In college, Elena Kagan wrote about socialism

For all that has been said about Elena Kagan's moderate stances on most topics, it may be hard for you to believe that she was once associated with the dreaded "S" word. That's right folks, we're talking about socialism. Are we saying that Kagan is a socialist? No. Are we saying that Kagan is trying to make the United States a socialist nation? No, not that either. She did write her senior thesis at Princeton on socialism in America, though — stirring up quite a bit of debate at the time of her nomination.

Kagan's thesis, according to The Atlantic, was an examination of socialism in New York in the early 20th century, and argued that socialism failed because of mistakes the socialists themselves made as well as other outside factors. Some, including Kagan's thesis advisor and writers for Politico and Newsweek, found the whole paper pretty tame and practical on the whole. However others, like right-wing blogger Erick Erickson thought the paper was evidence that Kagan is "an open and avowed socialist."

If she is an open and avowed socialist, Kagan seems like a pretty mellow revolutionary to us.

Unlike many of her fellow justices, Elena Kagan is not Catholic

Sure, it sometimes seems like everyone on the Supreme Court these days is Catholic, but Elena Kagan at least is very much not. Like the late Ruth Bader Ginsberg as well as her fellow liberal justice Stephen Breyer, Kagan is Jewish. The Times of Israel reported that Kagan said she had a "very strange Jewish upbringing." While her mother was raised in a very observant Jewish home, Kagan and her siblings were more pick-and-choose when it came to religious observance. "My mother's view was that everything depended on how good the rabbi was, and she would go from synagogue to synagogue to synagogue to find a rabbi she liked," she said.

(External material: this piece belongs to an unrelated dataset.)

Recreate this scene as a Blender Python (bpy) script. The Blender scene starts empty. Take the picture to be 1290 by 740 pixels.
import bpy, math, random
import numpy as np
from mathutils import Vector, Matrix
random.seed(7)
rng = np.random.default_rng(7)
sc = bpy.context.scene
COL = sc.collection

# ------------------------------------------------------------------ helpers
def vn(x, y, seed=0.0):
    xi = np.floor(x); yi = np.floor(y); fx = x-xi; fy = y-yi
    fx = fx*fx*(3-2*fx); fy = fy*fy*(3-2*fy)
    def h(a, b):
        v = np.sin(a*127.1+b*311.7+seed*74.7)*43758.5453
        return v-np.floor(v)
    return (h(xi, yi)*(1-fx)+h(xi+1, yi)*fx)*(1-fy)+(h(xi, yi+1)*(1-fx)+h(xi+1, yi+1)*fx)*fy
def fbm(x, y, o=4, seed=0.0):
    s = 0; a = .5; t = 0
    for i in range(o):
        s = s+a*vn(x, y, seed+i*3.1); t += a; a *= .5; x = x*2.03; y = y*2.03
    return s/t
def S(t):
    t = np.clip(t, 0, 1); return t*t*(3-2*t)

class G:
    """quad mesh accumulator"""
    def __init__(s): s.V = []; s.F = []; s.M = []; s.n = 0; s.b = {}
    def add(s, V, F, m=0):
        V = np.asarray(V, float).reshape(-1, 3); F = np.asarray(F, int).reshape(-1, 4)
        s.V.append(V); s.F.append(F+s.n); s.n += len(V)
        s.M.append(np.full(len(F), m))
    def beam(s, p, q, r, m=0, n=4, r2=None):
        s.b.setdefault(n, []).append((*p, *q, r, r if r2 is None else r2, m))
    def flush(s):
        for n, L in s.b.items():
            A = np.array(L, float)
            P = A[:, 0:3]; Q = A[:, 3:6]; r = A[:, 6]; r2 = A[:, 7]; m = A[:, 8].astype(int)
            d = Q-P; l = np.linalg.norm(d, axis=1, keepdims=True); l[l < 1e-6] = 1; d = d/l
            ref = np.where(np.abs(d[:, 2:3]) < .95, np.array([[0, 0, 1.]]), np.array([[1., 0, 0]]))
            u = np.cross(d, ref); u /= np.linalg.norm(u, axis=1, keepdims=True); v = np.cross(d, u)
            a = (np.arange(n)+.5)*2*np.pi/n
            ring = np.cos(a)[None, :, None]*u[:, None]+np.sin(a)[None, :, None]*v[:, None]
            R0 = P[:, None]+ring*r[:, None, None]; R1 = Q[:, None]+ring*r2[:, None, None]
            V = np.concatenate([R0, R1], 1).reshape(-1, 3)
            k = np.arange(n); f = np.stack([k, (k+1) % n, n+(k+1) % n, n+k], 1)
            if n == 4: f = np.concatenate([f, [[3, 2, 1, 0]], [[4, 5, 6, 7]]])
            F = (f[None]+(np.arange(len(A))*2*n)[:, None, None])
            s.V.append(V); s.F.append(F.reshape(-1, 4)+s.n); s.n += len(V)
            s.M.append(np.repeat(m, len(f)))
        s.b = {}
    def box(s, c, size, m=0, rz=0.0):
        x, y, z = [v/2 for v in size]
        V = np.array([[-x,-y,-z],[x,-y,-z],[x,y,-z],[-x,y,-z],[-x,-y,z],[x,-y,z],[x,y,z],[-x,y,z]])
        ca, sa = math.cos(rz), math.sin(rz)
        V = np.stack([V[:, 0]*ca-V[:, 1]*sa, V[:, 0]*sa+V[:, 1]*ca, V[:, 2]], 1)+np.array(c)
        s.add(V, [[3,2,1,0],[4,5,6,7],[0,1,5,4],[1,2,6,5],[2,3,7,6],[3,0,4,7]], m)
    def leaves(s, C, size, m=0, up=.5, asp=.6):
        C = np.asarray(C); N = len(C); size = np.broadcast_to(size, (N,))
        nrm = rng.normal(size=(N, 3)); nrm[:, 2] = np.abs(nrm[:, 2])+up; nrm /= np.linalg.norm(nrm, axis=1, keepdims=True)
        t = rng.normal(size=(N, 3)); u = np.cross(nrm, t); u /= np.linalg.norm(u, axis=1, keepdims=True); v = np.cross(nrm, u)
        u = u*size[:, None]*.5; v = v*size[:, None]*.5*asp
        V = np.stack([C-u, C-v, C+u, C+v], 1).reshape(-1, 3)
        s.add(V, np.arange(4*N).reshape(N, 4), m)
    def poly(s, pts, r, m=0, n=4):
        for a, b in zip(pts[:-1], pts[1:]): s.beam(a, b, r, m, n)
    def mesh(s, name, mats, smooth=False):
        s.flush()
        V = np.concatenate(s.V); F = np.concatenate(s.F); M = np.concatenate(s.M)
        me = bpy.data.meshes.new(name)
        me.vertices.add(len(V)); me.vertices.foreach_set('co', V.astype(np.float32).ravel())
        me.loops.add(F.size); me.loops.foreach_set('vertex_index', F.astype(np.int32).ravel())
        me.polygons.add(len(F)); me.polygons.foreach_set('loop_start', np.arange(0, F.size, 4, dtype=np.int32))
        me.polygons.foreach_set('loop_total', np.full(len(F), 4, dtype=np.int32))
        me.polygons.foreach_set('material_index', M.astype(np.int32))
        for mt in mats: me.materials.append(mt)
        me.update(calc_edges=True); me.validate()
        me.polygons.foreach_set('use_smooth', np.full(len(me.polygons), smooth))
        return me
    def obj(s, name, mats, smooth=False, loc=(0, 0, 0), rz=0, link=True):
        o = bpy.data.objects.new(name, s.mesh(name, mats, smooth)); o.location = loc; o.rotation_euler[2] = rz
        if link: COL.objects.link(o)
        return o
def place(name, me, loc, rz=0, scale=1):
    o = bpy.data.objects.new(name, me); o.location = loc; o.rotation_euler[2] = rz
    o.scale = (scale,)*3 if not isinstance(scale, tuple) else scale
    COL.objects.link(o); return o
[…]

When asked about the rather skewed Catholic-to-Jewish ratio on the Supreme Court bench, Kagan basically said that religion shouldn't really matter if the justices were doing their jobs correctly. "I don't think the fact I'm Jewish will matter with respect to the Jerusalem passport case, and it shouldn't," she said, according to CNN. "Anyone who comes before the court should expect impartial justice, and getting the same kind of treatment."

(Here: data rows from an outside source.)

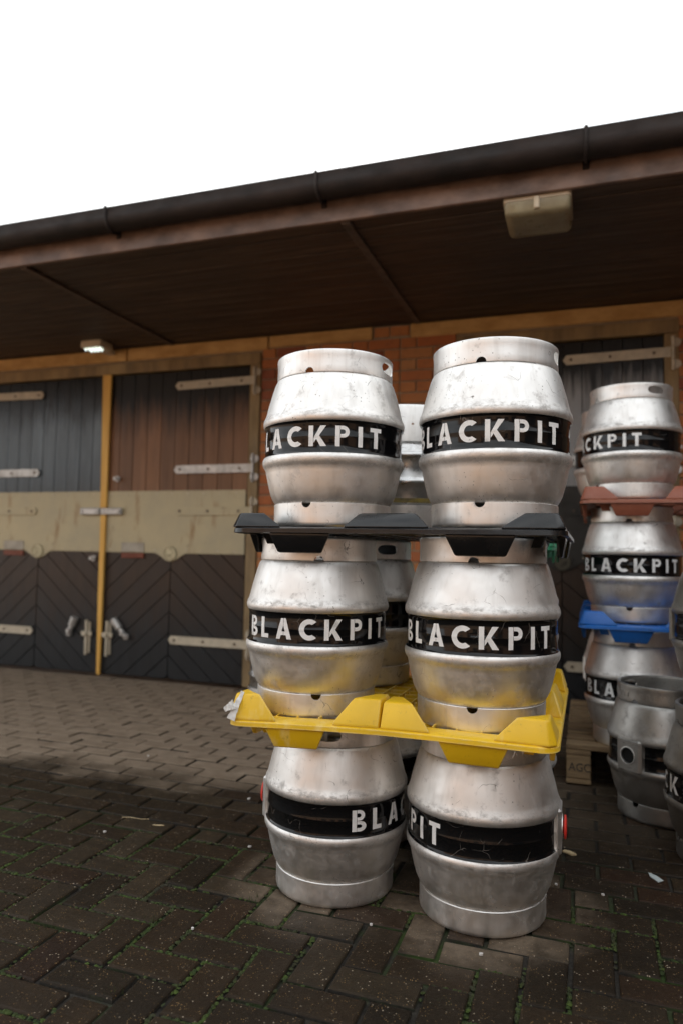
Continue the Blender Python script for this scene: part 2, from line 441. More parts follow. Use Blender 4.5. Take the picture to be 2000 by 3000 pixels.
M_PINE = simple('yellow_pine', (.78, .46, .10), (.62, .33, .065), 5, .6, (3, 3, .3), .15)
M_BRASS = simple('pale_badge', (.55, .50, .33), (.30, .27, .17), 40, .5, metallic=.3)
M_PLATE = simple('worn_white_plate', (.42, .38, .31), (.28, .25, .20), 16, .6)
M_STRIPE = simple('worn_yellow_paint', (.36, .27, .05), (.12, .10, .06), 18, .6)
M_RUST = simple('rusty_bolt', (.13, .085, .05), (.07, .05, .035), 20, .7)
M_RPLATE = simple('red_brown_plate', (.20, .045, .02), (.14, .04, .02), 14, .6)
M_DIFF = simple('dirty_diffuser', (.34, .30, .19), (.21, .17, .10), 8, .35, bump=.05)
M_LAMPW = simple('lamp_housing', (.62, .52, .38), (.5, .42, .3), 10, .5)
_k = MK('lit_led'); _k.set(Base_Color=(.8, .85, .82), Emission_Color=(.86, 1, .93), Emission_Strength=.6); M_LENS = _k.m
M_PALLET = simple('pallet_wood', (.36, .25, .135), (.20, .135, .075), 6, .85, (1, 9, 9), .4)
M_TILE = simple('roof_tiles', (.10, .065, .05), (.07, .05, .04), 6, .8)
M_GLASS = simple('window_glass', (.02, .025, .03), (.03, .03, .035), 3, .08, bump=0, rvar=.03)
M_STRAW = simple('dry_straw', (.62, .50, .30), (.45, .35, .2), 20, .8)
M_SHARD = simple('clear_plastic_shard', (.55, .62, .62), (.45, .5, .5), 10, .2)
M_CHIP = simple('white_chip', (.72, .70, .68), (.5, .48, .45), 30, .7)

# ------------------------------------------------------------------ ground and paving
g = MB(); g.add([(-400, -400, -.03), (400, -400, -.03), (400, 400, -.03), (-400, 400, -.03)], [(0, 1, 2, 3)])
tag(g.obj('ground', M_GROUND), 'brown yard ground around the paving', kind='structure')

PX0, PX1, PY0, PY1 = -6.2, 2.4, -1.0, 4.545
bed = MB()
nx, ny = 44, 28
bed.v = [(PX0 + (PX1 - PX0) * i / nx, PY0 + (PY1 - PY0) * j / ny, -.0095) for j in range(ny + 1) for i in range(nx + 1)]
bed.f = [(j * (nx + 1) + i, j * (nx + 1) + i + 1, (j + 1) * (nx + 1) + i + 1, (j + 1) * (nx + 1) + i) for j in range(ny) for i in range(nx)]
paving = tag(bed.obj('paving', M_JOINT), 'brown block paving with mossy joints, dry under the canopy', kind='structure')

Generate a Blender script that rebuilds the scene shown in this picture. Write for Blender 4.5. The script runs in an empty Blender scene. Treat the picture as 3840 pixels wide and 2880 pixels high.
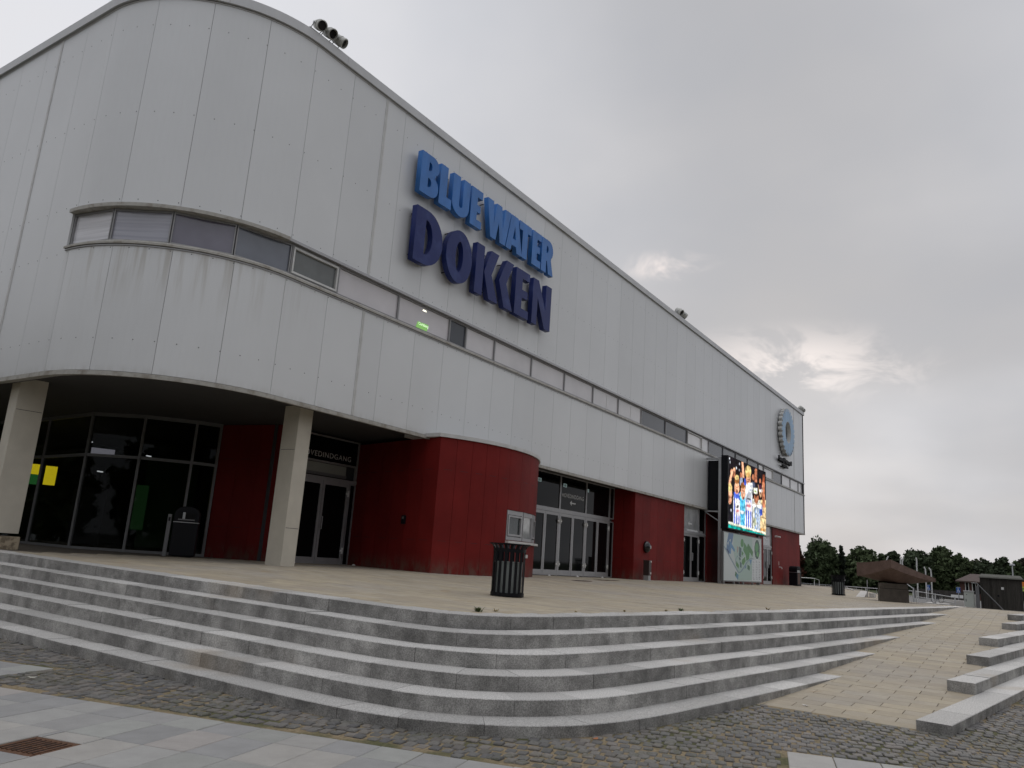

Elena Kagan's net worth is pretty standard for the Supreme Court

We know that no Supreme Court justice can exactly be called "working class," but that doesn't stop us from being curious about how stacked, exactly, their bank accounts really are. Let's be real, how much money you have totally impacts how you view the world and we can all just admit that now, right? And a 2017 Center for Public Integrity report indicates that the Supreme Court is, indeed, mostly made up of rich people.

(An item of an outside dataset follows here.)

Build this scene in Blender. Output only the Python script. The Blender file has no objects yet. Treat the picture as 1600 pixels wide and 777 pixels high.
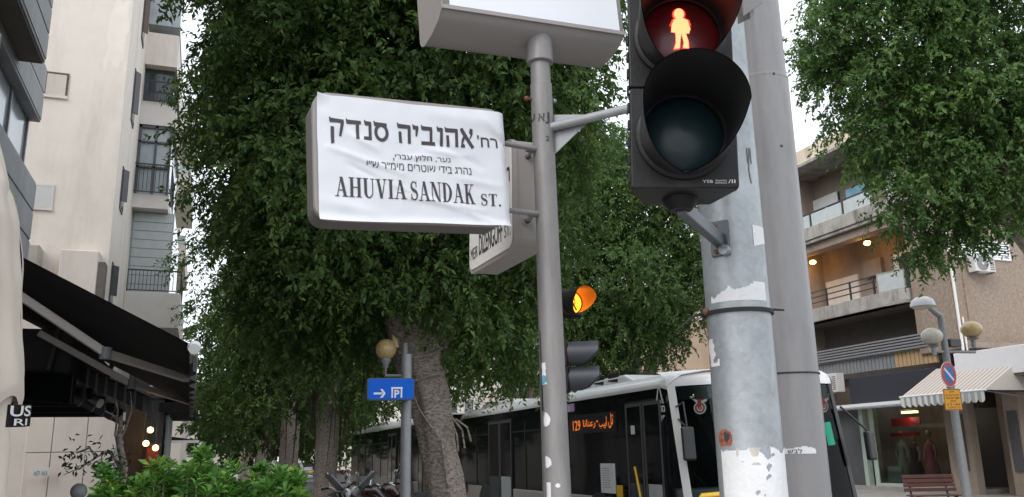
import bpy, bmesh, math, random
import numpy as np
from mathutils import Vector, Matrix, noise
random.seed(7); rng = np.random.default_rng(11)
R = math.radians; PI = math.pi
SC = bpy.context.scene; COL = SC.collection

# ------------------------------------------------------------------ camera
F, CX, CY, W = 1320.0, 800.0, 388.5, 1600.0
_U = Vector((691-CX, 5028+CY, -F)).normalized()
_Y = Vector((312-CX, -(718-CY), -F)); _Y = (_Y - _U*_Y.dot(_U)).normalized()
_X = _Y.cross(_U)
CAMM = Matrix((_X, _Y, _U)); CAM = Vector((0, 0, 1.75))
cd = bpy.data.cameras.new("camera"); cam = bpy.data.objects.new("camera", cd); COL.objects.link(cam)
cd.sensor_width = 36; cd.lens = F*36/W; cd.clip_end = 3000; cd.clip_start = .05
cam.matrix_world = Matrix.Translation(CAM) @ CAMM.to_4x4(); SC.camera = cam

# ------------------------------------------------------------------ light
SUN_EL, SUN_AZ = R(42), R(232)          # azimuth measured clockwise from +Y (street axis)
wd = bpy.data.worlds.new("World"); SC.world = wd; wd.use_nodes = True
nt = wd.node_tree; nt.nodes.clear()
sky = nt.nodes.new('ShaderNodeTexSky'); sky.sky_type = 'NISHITA'; sky.sun_disc = False
sky.sun_elevation = SUN_EL; sky.sun_rotation = SUN_AZ; sky.air_density = 1.0; sky.dust_density = 4.0; sky.ozone_density = 1.0
hs = nt.nodes.new('ShaderNodeHueSaturation'); hs.inputs['Saturation'].default_value = .28
bg = nt.nodes.new('ShaderNodeBackground'); bg.inputs[1].default_value = .15
wo = nt.nodes.new('ShaderNodeOutputWorld')
nt.links.new(sky.outputs[0], hs.inputs['Color']); ov = nt.nodes.new('ShaderNodeMix'); ov.data_type = 'RGBA'; ov.inputs[0].default_value = .68; ov.inputs[7].default_value = (7.8, 8.3, 8.9, 1)   # thin even overcast over the clear sky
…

The article estimates that Stephen Breyer is the wealthiest, while Elena Kagan's total net worth is pretty small in comparison. That said, when we say "small," we mean a net worth of approximately $1million or more. So, it's all relative really. After Justice Amy Coney Barrett's nomination to the bench, GoBankingRates calculated new net worth estimates of all nine justices, based on their 2019 financial reports. This outlet put Kagan as the sixth richest justice, with a total net worth somewhere between $1.3 million and $3 million. Like we said, it's all relative.